A princípio, tal volume, segundo a entidade, seria suficiente para atender à demanda interna, além de proporcionar cerca de 4,5 milhões de toneladas para a produção de etanol – o uso do combustível tem sido incentivado pelo governo local.

O governo criticou a ISMA por ter divulgado previsões pessimista. Na sexta-feira, 4 de agosto, o secretário de Alimentos, Sanjeev Chopra, afirmou que elas são “altamente prematuras” ao indicar possibilidade de escassez no país.

Uma eventual restrição à exportação não seria novidade no mercado de açúcar. Já na safra 2022/23, o governo indiano havia limitado as vendas externas em 6,3 milhões de toneladas, bem abaixo do volume recorde de 11 milhões de toneladas comercializados em 2021/22.
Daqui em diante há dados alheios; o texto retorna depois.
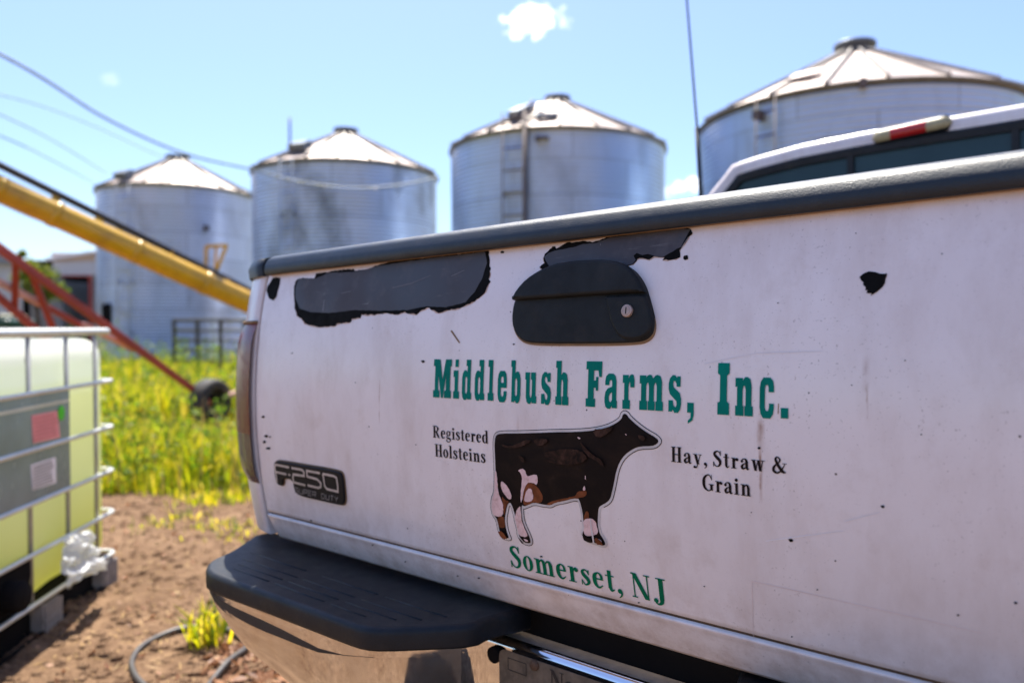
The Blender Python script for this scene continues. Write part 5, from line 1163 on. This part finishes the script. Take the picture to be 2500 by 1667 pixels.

Assim, as negociações cessaram bem antes que uma nova safra pudesse ser oferecida ao mercado, fazendo com que as cotações internacionais subissem a níveis recordes para os últimos 12 anos.

A expectativa do mercado, no momento, é que, mesmo que libere as exportações, o governo limite em um máximo de 4 milhões de toneladas.

Para a Consultoria Agro do Itaú BBA, o risco climático do El Niño é, de fato, o principal fator a ser observado nos próximos meses para se entender o impacto da produção do sudeste asiático – que, além da Índia, tem a Tailândia como um grande produtor.

“A tendência é que o El Niño traga chuvas abaixo da normalidade. Nesses dois países, especificamente, as chuvas de monções ocorrem sazonalmente de junho a setembro, sendo responsáveis por levarem umidade para as lavouras e, no caso da Índia, para preencher reservatórios de água, tanto para fornecimento da população quanto para irrigação das culturas”, escreveu a analista Annelise Izumi no relatório Visão Agro, divulgado pelo banco na semana passada.

Com a perspectiva de menos açúcar indiano, a tendência natural dos compradores é buscar mais no Brasil, o que desde já indica preços melhores para usinas e produtores no próximo ciclo.

Em 2023, os futuros do açúcar já tiveram elevações de cerca de 20% este ano. O pico ocorreu em abril, com cotação de 26,83 centavos de dólar por libra-peso. Na semana passada, estava pouco abaixo de 24 centavos, e a expectativa é de que possam chegar a mais de 27 centavos na próxima safra, segundo estimativa da Tropical Research.

“Para a safra 2023/24, o cenário é promissor para os produtores de cana”, avalia Izumi, do Itaú BBA. Com os bons preços de açúcar – e mesmo com os preços de etanol em patamares menores – a estimativa do banco indica um valor de ATR na safra ao redor de R$ 1,33 por quilo, um aumento de 14,2% se comparado com a safra anterior.